Cuando eso ocurre, cuando aparecen condiciones de predominio, oligopolios o monopolios, los beneficios de la competencia se pierden, se cae en una espiral de control que impide aparecer y crecer a nuevos empresarios con apetito, con ánimo de innovación que son los que todo País necesita. Es curioso cómo muchos de los innovadores han terminado en los tribunales, de Rockefeller a Gates. Imaginar que un empresario voraz se baje por sí mismo de su tren de éxito es de una enorme ingenuidad. Para eso está el Estado, para garantizar que el éxito no cancele las oportunidades a nuevos empresarios. La paradoja es apasionante, en el fondo se desea que los nuevos empresarios tengan una voracidad que compita con sus antecesores. Por eso los mejores mercados son aquellos que están regulados, sólo así se puede garantizar la meta suprema: que el consumidor salga beneficiado, que la calidad de vida de los moradores mejore, que la sana competencia mantenga una tensión en todos los mercados.

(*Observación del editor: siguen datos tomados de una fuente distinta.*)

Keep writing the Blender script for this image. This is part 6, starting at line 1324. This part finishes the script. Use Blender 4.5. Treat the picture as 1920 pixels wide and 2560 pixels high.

Fue el éxito de Rockefeller lo que provocó la primera reglamentación, la llamada Ley Sherman de 1890. El prominente empresario anduvo prófugo durante un buen tiempo. Por supuesto que su naturaleza no cambió, ningún gran empresario pierde apetito o ánimo de voracidad frente a los mercados. Pero ese ser que puede ser presentado como engendro del mal normalmente tiene una historia de riesgo, de aventura, de innovación y también de astucia para evadir las limitaciones legales. Es misión del Estado la vigilancia constante para así permitir que los mercados estén abiertos a los nuevos aventureros que serán potencialmente igual de peligrosos que sus antecesores. La regulación de los mercados en México es muy reciente y necesita fortalecerse. Reglas claras, igualdad de condiciones formales para todos y ojos alertas. Sólo así tendremos mercados competitivos y mayor bienestar. La decisión del IFT es histórica pero alejémonos de los demonios y los santos, esa es una novela muy aburrida.